Published: 5/4/2017 11:45:08 PM
The Penacook Community Center, which completed the approvals process in 2015 for a proposed new location on Village Street, is likely years away from construction on that plan, the center’s attorney said.
But the project successfully refreshed some of its approvals Wednesday. The 39,500-square-foot community center envisioned on a 4-acre lot across from the former Beede Electrical Instrument Co. building received an extension for zoning variances it was granted in 2015 – before the project “ground to a halt,” attorney Richard Uchida said.
Concord’s zoning board members unanimously updated their approvals for another year; although Uchida said even that extension won’t be long enough.
“We really need three years, I think, to put all of this together,” he said, acknowledging that he’d return for another extension.
Rick Jaques, the president of the Penacook Community Center’s board of directors, told the zoning board Wednesday about three factors that have caused the delay.
He said the organization’s former executive director, Deb Cuddahy, stepped down, requiring an intensive search for her replacement; the Merrimack Valley School District began offering full-day kindergarten, which meant the community center “lost a quarter of our business”; and cost estimates for the project were at least $7 million, requiring a larger-than-expected fundraising effort.
Jaques said the community center hired its new executive director, Michelle Kolias, in December. Now, she and the board are working to reduce the initial outlay for the expansion by developing a plan that can be built over time.
“Our goal in the end was to do the original project, but our first priority is to see if we can do it in stages, so we can afford the initial cost,” he said. “That’s where we are right now.”
Uchida said the organization has purchased properties it needed at 95 and 97 Village St. and coordinated the planned driveway and utilities with the recent construction on Route 3.
“We did make some progress toward getting the community center on the road as it were, but frankly not enough,” he said, explaining his request for a one-year extension of the variances.

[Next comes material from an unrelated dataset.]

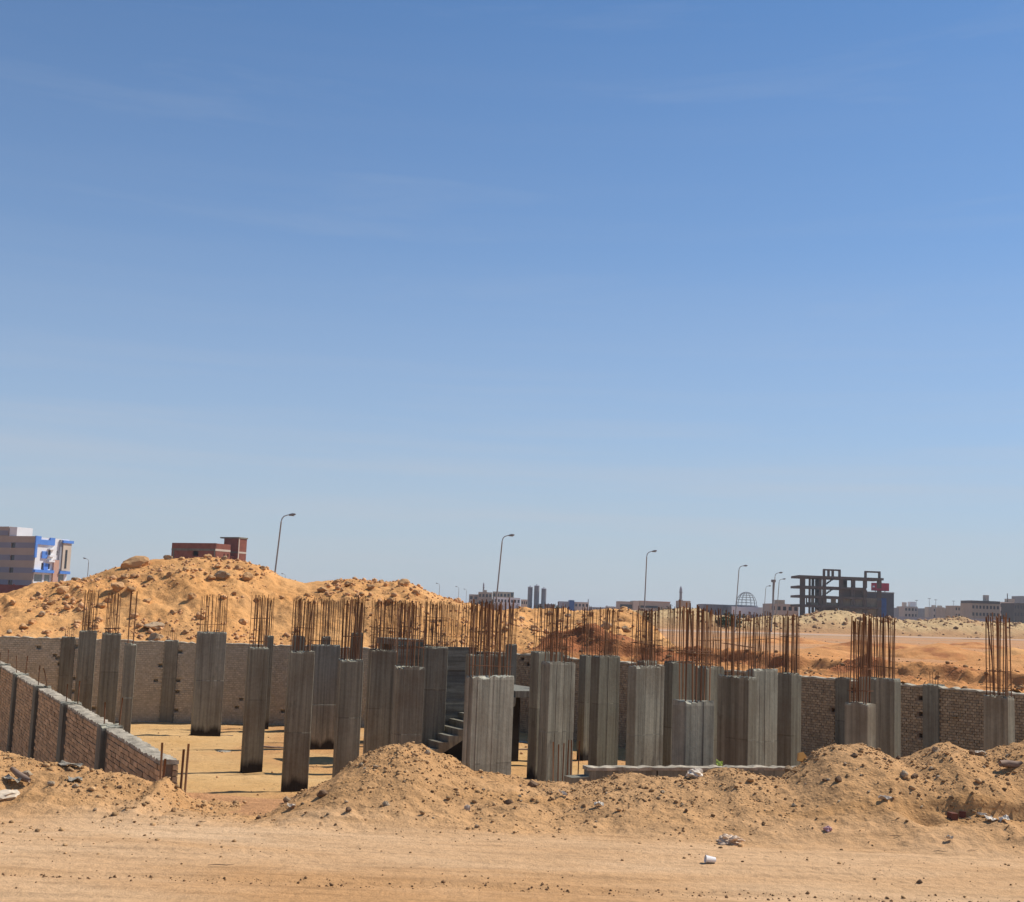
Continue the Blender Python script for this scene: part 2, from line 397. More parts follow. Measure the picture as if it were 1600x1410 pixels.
def H_near(X, Y):
    zc = np.interp(X, bX, bZ); yc = np.interp(X, bX, bY) + .12 * fbm(X * .8, X * 0 + 3, 5)
    yb = 11.75 + .35 * fbm(X * .7, X * 0 + 9.0, 2, 3)
    s = np.clip((Y - yb) / (yc - yb), 0, 1)
    hump = np.sin(s * PI / 2) ** 1.5
    back = np.clip(Y - yc, 0, None)
    z = zc * hump
    z = np.where(Y > yc, zc - np.minimum(.62 * back + .10 * np.minimum(back, .6) ** 2, 9), z)
    rough = sstep(yb - .5, yb + .6, Y)
    z = z + rough * (.060 * fbm(X * 1.7, Y * 1.7, 21, 5, .6) + .045 * (ridged(X * 4, Y * 4, 4, 4, .6) - .55) + .022 * fbm(X * 13, Y * 13, 8, 4, .6) + .02 * np.clip(fbm(X * 6, Y * 6, 88, 4, .6) - .12, 0, .3) * 6 * .35)
    # trodden road: shallow ruts running across, small ripples
    rd = 1 - rough
    z = z + rd * (.012 * fbm(X * .35, Y * 2.4, 31, 4) + .006 * fbm(X * 3.0, Y * 9, 33, 4) + .004 * fbm(X * 14, Y * 14, 35, 3))
    rut = np.exp(-((Y - 9.55 - .05 * X - .08 * fbm(X * .5, X * 0, 3)) / .10) ** 2)
    z = z - .022 * rut * (.5 + .5 * vnoise(X * 2.5, Y * 6, 2))
    for (y0_, sl, dp_) in ((8.75, .03, .010), (10.35, -.02, .009), (10.62, -.02, .009), (11.1, .015, .007)):
        yy = Y - y0_ - sl * X - .05 * fbm(X * .3, X * 0, 13)
        z = z + rd * dp_ * (-np.exp(-(yy / .09) ** 2) * (.6 + .4 * np.sign(np.sin(X * 48 + yy * 40))) + .6 * np.exp(-((np.abs(yy) - .15) / .05) ** 2)) * sstep(-.2, .4, fbm(X * .4, X * 0 + y0_, 15, 2))
    # collapsed edge and little trench at the right
    xs = sstep(4.05, 4.5, X)
    ys = 12.62 - .10 * (X - 4.6) + .04 * fbm(X * 1.2, X * 0, 6, 2)
    z = z - .15 * xs * np.exp(-np.clip((ys - Y) / .34, 0, 9) ** 2) * sstep(ys + .03, ys - .03, Y)
    hole = np.exp(-(((X - 4.05) / .16) ** 2 + ((Y - 12.45) / .2) ** 2)); z = z - .16 * hole
    lip = np.exp(-((Y - 11.95 + .08 * (X - 4.8)) / .07) ** 2) * sstep(4.6, 4.75, X) * (1 - sstep(5.05, 5.15, X)); z = z + .05 * lip
    return z

heap_px = [(-700, 960), (-300, 950), (-100, 945), (0, 938), (40, 920), (80, 908), (120, 904), (150, 897), (185, 886), (235, 875), (280, 876), (330, 875), (385, 879), (410, 888), (440, 905), (470, 911),
           (510, 907), (560, 909), (600, 912), (640, 913), (660, 922), (700, 937), (740, 947), (800, 965), (850, 985), (1000, 1000)]
_hc = [at(x, y, 50.0) for x, y in heap_px]
hX = np.array([p.x for p in _hc]); hZ = np.array([p.z for p in _hc])
def H_heap(X, Y):
    v = Y - Yw(X); zc = np.interp(X, hX, hZ); vc = 50.0 - Yw(X) + .8 * fbm(X * .3, X * 0, 3)
    z0 = .38
    s = np.clip(v / vc, 0, 1)
    z = z0 + (zc - z0) * (s ** 1.05) * (1 + .25 * np.sin(s * PI) * 0.6)
    b = np.clip(v - vc, 0, None)
    z = np.where(v > vc, zc - .06 * b - .03 * b * b, z)
    amp = np.sin(np.clip(s, 0, 1) * PI * .85 + .12)
    z = z + amp * (.42 * fbm(X * .40, Y * .40, 41, 4) + .34 * (ridged(X * .55 + .3 * Y, Y * .30, 43, 5, .62) - .58) + .10 * fbm(X * 3.4, Y * 3.0, 45, 5, .7)) + .05 * fbm(X * 2, Y * 2, 47, 3)
    return np.maximum(z, -.6)

low_px = [(640, 985), (700, 962), (760, 953), (800, 951), (860, 951), (920, 953), (960, 954), (985, 958), (1005, 968), (1030, 995), (1050, 1030), (1120, 1045)]
_lc = [at(x, y, 63.0) for x, y in low_px]
lX = np.array([p.x for p in _lc]); lZ = np.array([p.z for p in _lc])
def H_low(X, Y):
    zc = np.interp(X, lX, lZ); s = np.clip((Y - 47.5) / 15.5, 0, 1)
    z = -.25 + (zc + .25) * s ** .9
    b = np.clip(Y - 63, 0, None); z = np.where(Y > 63, zc - .15 * b - .01 * b * b, z)
    e = sstep(47.5, 50, Y) * sstep(-.3, .8, zc)
    z = z + e * (.26 * fbm(X * .5, Y * .4, 51, 4) + .42 * (ridged(X * .7, Y * .5, 53, 5, .6) - .58) + .12 * fbm(X * 3, Y * 3, 55, 4))
    return np.maximum(z, -.7)

def bank_uv(X, Y):   # along / behind the right rear wall
    d = (WC - WB); d.normalize(); nx, ny = -d.y, d.x
    u = (X - WB.x) * d.x + (Y - WB.y) * d.y; v = (X - WB.x) * nx + (Y - WB.y) * ny
    return u, v
def H_bank(X, Y):
    u, v = bank_uv(X, Y)
    top = .92 + .12 * fbm(u * .35, u * 0, 61, 3)
    edge = 2.3 + .9 * fbm(u * .6, u * 0, 63, 5, .6)
    z = .42 + .26 * np.clip(v / edge, 0, 1) + (top - .68) * sstep(edge - .45, edge, v) - .08 * np.exp(-((v - edge + .7) / .4) ** 2)
    z = z * (1 - sstep(5, 12.5, v)) - .30 * sstep(6, 12.5, v)
    f = 1 - sstep(edge + .1, edge + .8, v)
    z = z + (.04 + .96 * f) * (.30 * (ridged(u * 1.0, v * 1.2, 65, 5, .6) - .58) + .11 * fbm(u * 4, v * 4, 67, 4)) * (1 - sstep(9, 12, v)) + .02 * fbm(u * 2, v * 2, 68, 3)
    # dark soil piles dumped behind the wall
    for (pu, pv, r, h) in ((1.6, 2.2, 2.4, .62), (6.3, 1.5, 1.2, .28), (12.9, 2.0, 1.0, .25), (22.4, 1.6, 1.25, .62), (15.6, 6.5, 2.4, .40)):
        q = np.sqrt((u - pu) ** 2 + (v - pv) ** 2) / r
        z = z + h * np.clip(1 - q, 0, 1) ** .9 * (1 + .25 * fbm(u * 2, v * 2, 69, 3))
    return z
def T_bank(X, Y):
    u, v = bank_uv(X, Y)
    t = .85 * sstep(-.35, .3, fbm(u * .8, v * 1.0, 65, 4)) * (v < 3.2) * sstep(.9, 1.7, v)
    for (pu, pv, r) in ((1.6, 2.2, 2.2), (6.3, 1.5, 1.2), (12.9, 2.0, .9), (22.4, 1.6, 1.2)):
        t = np.maximum(t, sstep(1.05, .7, np.sqrt((u - pu) ** 2 + (v - pv) ** 2) / r))
    return t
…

During the public comment session, one abutter to the project area spoke against the proposal, saying the Penacook Community Center “is really a day care business” and therefore shouldn’t be allowed in the residential zone.
“I guess I don’t know why we should put a business in residential medium property,” said Pat Peick of Penacook.
The zoning board members unanimously agreed, however, that the application met the criteria needed to justify an extension.